The Rise of New Spain
Cobblestone American History Magazine for Kids|January 2020
Within a couple of years of arriving in Mexico, Hernán Cortés conquered the Aztec Empire.
Judith E. Harper
The Rise of New Spain

When Spanish conquistadores explored the land known today as Mexico in 1519, they were dazzled by its riches. They marveled at the majestic stone buildings that graced the cities of the Aztecs who ruled the area. Beyond the cities lay fertile, irrigated fields lush with corn and other crops. And marketplaces brimmed with a great variety of vegetables and textiles.

Two years later, Spanish conquistador Hernán Cortés and his men conquered the people and took control of the area in the name of King Charles I of Spain. Cortés initiated the building of Mexico City on the ruins of the Aztec capital of Tenochtitlán. The site that had once been an important Aztec city became the most important European city in the Americas.

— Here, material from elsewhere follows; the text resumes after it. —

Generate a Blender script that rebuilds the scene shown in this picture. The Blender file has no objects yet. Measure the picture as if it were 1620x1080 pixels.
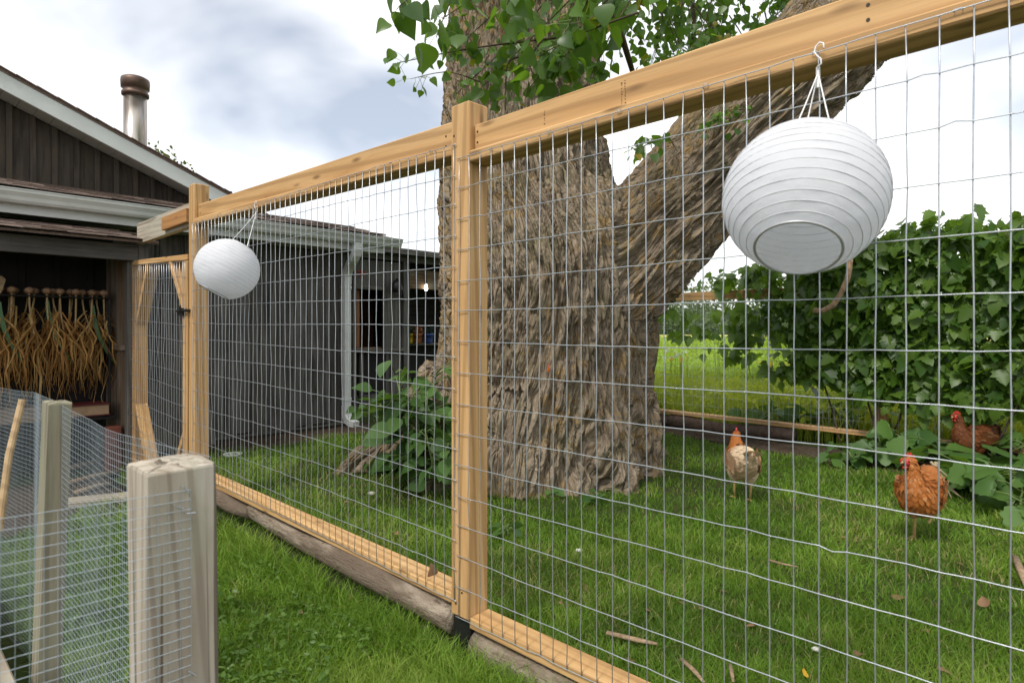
import bpy, bmesh, math, random
import numpy as np
from mathutils import Vector, Matrix, Euler
random.seed(7); RNG = np.random.default_rng(7)
SC = bpy.context.scene
COL = SC.collection
rad = math.radians

# ------------------------------------------------------------------ camera
EYE = 1.08; FPX = 959.0
cam_d = bpy.data.cameras.new('camera'); cam = bpy.data.objects.new('camera', cam_d); COL.objects.link(cam)
cam.location = (0, 0, EYE); cam.rotation_euler = (rad(90), 0, 0)
cam_d.sensor_width = 36.0; cam_d.lens = FPX/1620*36; cam_d.shift_y = -17/1620
cam_d.clip_start = 0.05; cam_d.clip_end = 2000
cam_d.dof.use_dof = True; cam_d.dof.focus_distance = 3.0; cam_d.dof.aperture_fstop = 7.0
SC.camera = cam

# ------------------------------------------------------------------ sky, sun, exposure
SUN_EL, SUN_AZ = rad(52), rad(215)      # azimuth from +Y, clockwise: behind the camera, to the left
world = bpy.data.worlds.new('World'); SC.world = world; world.use_nodes = True
wn, wl = world.node_tree.nodes, world.node_tree.links
wn.clear()
wo = wn.new('ShaderNodeOutputWorld')
sky = wn.new('ShaderNodeTexSky'); sky.sky_type = 'NISHITA'; sky.sun_disc = False
sky.sun_elevation = SUN_EL; sky.sun_rotation = SUN_AZ; sky.dust_density = 1.5
bg1 = wn.new('ShaderNodeBackground'); bg1.inputs[1].default_value = 0.085; wl.new(sky.outputs[0], bg1.inputs[0])
bg2 = wn.new('ShaderNodeBackground'); bg2.inputs[0].default_value = (1.0, 1.0, 1.0, 1); bg2.inputs[1].default_value = 0.95
tc = wn.new('ShaderNodeTexCoord'); mp = wn.new('ShaderNodeMapping')
mp.inputs['Location'].default_value = (5.864337, 7.09851, .844736); mp.inputs['Scale'].default_value = (1.0, 1.0, 2.1); mp.inputs['Rotation'].default_value = (0, rad(18), 0)
nz = wn.new('ShaderNodeTexNoise'); nz.inputs['Scale'].default_value = 1.55; nz.inputs['Detail'].default_value = 4.5
nz.inputs['Roughness'].default_value = 0.5; nz.inputs['Distortion'].default_value = 0.5
rp = wn.new('ShaderNodeValToRGB'); rp.color_ramp.elements[0].position = 0.36; rp.color_ramp.elements[1].position = 0.60
rp.color_ramp.elements[0].color = (.27, .27, .27, 1); rp.color_ramp.elements[1].color = (1, 1, 1, 1)
mx = wn.new('ShaderNodeMixShader')
wl.new(tc.outputs['Generated'], mp.inputs[0]); wl.new(mp.outputs[0], nz.inputs[0]); wl.new(nz.outputs[0], rp.inputs[0])
wl.new(rp.outputs[0], mx.inputs[0]); wl.new(bg1.outputs[0], mx.inputs[1]); wl.new(bg2.outputs[0], mx.inputs[2]); wl.new(mx.outputs[0], wo.inputs[0])

sd = bpy.data.lights.new('sun', 'SUN'); sd.energy = 2.0; sd.angle = rad(12); sd.color = (1.0, 0.95, 0.87)
sun = bpy.data.objects.new('sun', sd); COL.objects.link(sun)
sdir = Vector((math.sin(SUN_AZ)*math.cos(SUN_EL), math.cos(SUN_AZ)*math.cos(SUN_EL), math.sin(SUN_EL)))
sun.rotation_euler = sdir.to_track_quat('Z', 'Y').to_euler(); sun.location = sdir*30
vs = SC.view_settings; vs.view_transform = 'Standard'; vs.look = 'None'; vs.gamma = 1; vs.use_curve_mapping = False; vs.exposure = 0.70
try:
    SC.cycles.max_bounces = 8; SC.cycles.transparent_max_bounces = 8; SC.cycles.use_adaptive_sampling = True
except Exception: pass

# ------------------------------------------------------------------ frames of reference
# the main fence runs from far left to near right; f(s, p, z): s along it (towards the right), p behind it
TH = math.atan(1005/FPX)
P0 = Vector((-0.1735, 2.0216, 0)); E = Vector((math.sin(TH), -math.cos(TH), 0)); G = Vector((math.cos(TH), math.sin(TH), 0))
MF = Matrix.Translation(P0) @ Matrix.Rotation(math.atan2(E.y, E.x), 4, 'Z')
def F(s, p, z): return P0 + E*s + G*p + Vector((0, 0, z))
def at(px, py, Y): return Vector(((px-810)/FPX*Y, Y, EYE-(py-523)/FPX*Y))
def gnd(px, py, z=0.0):
    Y = (EYE-z)*FPX/(py-523); return Vector(((px-810)/FPX*Y, Y, z))

# ------------------------------------------------------------------ object helpers
W = {}
def link(name, data, parent=None, M=None):
    o = bpy.data.objects.new(name, data); COL.objects.link(o)
    M = M if M is not None else Matrix.Identity(4)
    W[o.name] = M
    if parent is not None:
        o.parent = parent; o.matrix_basis = W[parent.name].inverted() @ M
    else: o.matrix_basis = M
    return o
def tag(o, label=None, cat=None, group=None, kind=None):
    if label: o['label'] = label
    if cat: o['category'] = cat
    if group: o['group'] = group
    if kind: o['kind'] = kind
    return o
def thing(name, loc, label, cat, group=None, rz=0.0):
    M = Matrix.Translation(Vector(loc)) @ Matrix.Rotation(rz, 4, 'Z')
    o = link(name, None, None, M); o.empty_display_size = 0.1
    return tag(o, label, cat, group)
def setmat(me, m, smooth=False):
    if m is not None:
        me.materials.clear(); me.materials.append(m)
    if smooth and len(me.polygons): me.polygons.foreach_set('use_smooth', [True]*len(me.polygons))
    me.update(); return me
class MB:
    def __init__(s): s.v = []; s.f = []
    def box(s, c, size, R=None):
        c = Vector(c); n = len(s.v); h = [x/2 for x in size]
        for dx in (-1, 1):
            for dy in (-1, 1):
                for dz in (-1, 1):
                    d = Vector((dx*h[0], dy*h[1], dz*h[2]))
                    if R is not None: d = R @ d
                    s.v.append(tuple(c+d))
        for q in ((0,1,3,2),(4,6,7,5),(0,4,5,1),(2,3,7,6),(0,2,6,4),(1,5,7,3)): s.f.append(tuple(n+i for i in q))
        return s
    def tube(s, pts, r, sides=6, caps=True, flat=1.0):
        pts = [Vector(p) for p in pts]; n0 = len(s.v); k = len(pts)
        rs = r if hasattr(r, '__len__') else [r]*k
        prev = None
        for i, p in enumerate(pts):
            t = (pts[min(i+1, k-1)]-pts[max(i-1, 0)])
            t = t.normalized() if t.length > 1e-9 else Vector((0, 0, 1))
            if prev is None:
                a = Vector((0, 0, 1)) if abs(t.z) < .9 else Vector((1, 0, 0))
                u = t.cross(a).normalized()
            else: u = (prev - t*prev.dot(t)).normalized()
            prev = u; w = t.cross(u)
            for j in range(sides):
                A = 2*math.pi*j/sides
                s.v.append(tuple(p + u*(math.cos(A)*rs[i]) + w*(math.sin(A)*rs[i]*flat)))
        for i in range(k-1):
            for j in range(sides):
                a = n0+i*sides+j; b = n0+i*sides+(j+1) % sides
                s.f.append((a, b, b+sides, a+sides))
        if caps:
            s.f.append(tuple(n0+j for j in reversed(range(sides)))); s.f.append(tuple(n0+(k-1)*sides+j for j in range(sides)))
        return s
    def rings(s, rr, cap=True):
        n0 = len(s.v); m = len(rr[0])
        for r in rr:
            for p in r: s.v.append(tuple(p))
        for i in range(len(rr)-1):
            for j in range(m):
                a = n0+i*m+j; b = n0+i*m+(j+1) % m
                s.f.append((a, b, b+m, a+m))
        if cap:
            s.f.append(tuple(n0+j for j in reversed(range(m)))); s.f.append(tuple(n0+(len(rr)-1)*m+j for j in range(m)))
        return s
    def poly(s, pts):
        n = len(s.v); s.v += [tuple(p) for p in pts]; s.f.append(tuple(range(n, n+len(pts)))); return s
    def mesh(s, name, m=None, smooth=False):
        me = bpy.data.meshes.new(name); me.from_pydata(s.v, [], s.f); return setmat(me, m, smooth)
    def build(s, name, m, parent=None, M=None, smooth=False):
        return link(name, s.mesh(name, m, smooth), parent, M)
def np_mesh(name, v, f, m, smooth=False, attrs=None):
    """v (n,3), f list of (k,3) / (k,4) index arrays"""
    me = bpy.data.meshes.new(name)
    v = np.asarray(v, dtype=np.float32); me.vertices.add(len(v)); me.vertices.foreach_set('co', v.ravel())
    loops = np.concatenate([a.ravel() for a in f]).astype(np.int32)
    tot = np.concatenate([np.full(len(a), a.shape[1], dtype=np.int32) for a in f])
    start = np.concatenate([[0], np.cumsum(tot)[:-1]]).astype(np.int32)
    me.loops.add(len(loops)); me.loops.foreach_set('vertex_index', loops)
    me.polygons.add(len(tot)); me.polygons.foreach_set('loop_start', start); me.polygons.foreach_set('loop_total', tot)
    if smooth: me.polygons.foreach_set('use_smooth', np.ones(len(tot), dtype=bool))
    for k, a in (attrs or {}).items():
        a = np.asarray(a, dtype=np.float32)
        if a.ndim == 1:
            at_ = me.attributes.new(k, 'FLOAT', 'POINT'); at_.data.foreach_set('value', a)
        else:
            at_ = me.attributes.new(k, 'FLOAT_VECTOR', 'POINT'); at_.data.foreach_set('vector', a.ravel())
    me.materials.append(m); me.update(calc_edges=True); me.validate()
    return me
def beam(name, A, B, wid, hgt, m, parent=None, bevel=0.003, up=Vector((0, 0, 1)), label=None):
    """board from A to B (centre line); wid across, hgt along up; local X is the grain"""
    A, B = Vector(A), Vector(B); x = (B-A); L = x.length; x.normalize()
    y = up.cross(x).normalized(); z = x.cross(y)
    M = Matrix((( x.x, y.x, z.x, 0), (x.y, y.y, z.y, 0), (x.z, y.z, z.z, 0), (0, 0, 0, 1)))
    M = Matrix.Translation((A+B)/2) @ M
    me = box_mesh(name, (L, wid, hgt), bevel, m)
    o = link(name, me, parent, M)
    if label: o['label'] = label
    return o
_bc = {}
def box_mesh(name, size, bevel, m):
    key = (tuple(round(x, 4) for x in size), bevel, m.name)
    if key in _bc: return _bc[key]
    bm = bmesh.new(); bmesh.ops.create_cube(bm, size=1.0)
    bmesh.ops.scale(bm, vec=size, verts=bm.verts)
    if bevel: bmesh.ops.bevel(bm, geom=list(bm.edges), offset=bevel, segments=1, affect='EDGES', profile=.5)
    me = bpy.data.meshes.new(name); bm.to_mesh(me); bm.free(); setmat(me, m)
    _bc[key] = me
    return me
def fbox(name, s0, s1, p0, p1, z0, z1, m, parent, bevel=0.003, grain='s', label=None):
    """axis-aligned box in the fence frame; grain = direction of the wood grain"""
    c = F((s0+s1)/2, (p0+p1)/2, (z0+z1)/2)
    d = {'s': (s1-s0, p1-p0, z1-z0), 'p': (p1-p0, s1-s0, z1-z0), 'z': (z1-z0, p1-p0, s1-s0)}[grain]
    ax = {'s': (E, G, Vector((0,0,1))), 'p': (G, -E, Vector((0,0,1))), 'z': (Vector((0,0,1)), G, -E)}[grain]
    M = Matrix.Translation(c) @ Matrix([[ax[j][i] for j in range(3)] + [0] for i in range(3)] + [[0,0,0,1]])
    o = link(name, box_mesh(name, tuple(abs(x) for x in d), bevel, m), parent, M)
    if label: o['label'] = label
    return o
def fmesh(mb, name, m, parent, smooth=False):
    """mesh whose vertices are fence-frame coordinates"""
    return mb.build(name, m, parent, MF, smooth)

# ------------------------------------------------------------------ numpy noise
def _h(ix, iy, iz, k):
    n = (ix.astype(np.int64)*73856093) ^ (iy.astype(np.int64)*19349663) ^ (iz.astype(np.int64)*83492791) ^ np.int64(k*2654435761 & 0x7fffffff)
    n = (n ^ (n >> 13)) * np.int64(1274126177); n = n & 0x7fffffff
    n = (n ^ (n >> 16)) * np.int64(668265263); n = n & 0x7fffffff
    return (n & 0xffff)/65535.0
def vnoise(p, k=0):
    i = np.floor(p).astype(np.int64); f = p-i; f = f*f*(3-2*f); r = 0
    for dx in (0, 1):
        for dy in (0, 1):
            for dz in (0, 1):
                w = (f[:,0] if dx else 1-f[:,0])*(f[:,1] if dy else 1-f[:,1])*(f[:,2] if dz else 1-f[:,2])
                r = r + w*_h(i[:,0]+dx, i[:,1]+dy, i[:,2]+dz, k)
    return r
def fbm(p, o=4, k=0):
    r = 0; a = .5; t = 0
    for j in range(o): r = r + a*vnoise(p*(2**j), k+j*7); t += a; a *= .5
    return r/t
def voro(p, k=0):
    i = np.floor(p).astype(np.int64); d1 = np.full(len(p), 9.); d2 = np.full(len(p), 9.); cid = np.zeros(len(p))
    for dx in (-1, 0, 1):
        for dy in (-1, 0, 1):
            for dz in (-1, 0, 1):
                c = i+np.array([dx, dy, dz])
                q = np.stack([c[:,j]+_h(c[:,0], c[:,1], c[:,2], k+j+1) for j in range(3)], 1)
                d = np.sqrt(((q-p)**2).sum(1)); h = _h(c[:,0], c[:,1], c[:,2], k+9)
                near = d < d1
                d2 = np.where(near, d1, np.minimum(d2, d)); cid = np.where(near, h, cid); d1 = np.where(near, d, d1)
    return d1, d2, cid
def sstep(a, b, x): t = np.clip((x-a)/(b-a), 0, 1); return t*t*(3-2*t)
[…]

At the time, Spain was the most powerful nation in Europe. In the years that followed Cortés’s conquest of Mexico, Spain continued to acquire territory. It claimed most of the Caribbean islands, Central America, and western South America. It seized part of Italy and sections of northern Africa. The European Low Countries (the Netherlands, Belgium, and Luxembourg) became part of Spain, as did the Philippines and much of Portugal. The Spaniards named their new possessions in the Americas Nueva España (New Spain). New Spain became a viceroyalty, which meant that it was a political entity ruled by the Spanish crown. A viceroy governed it in the name of the Spanish monarch.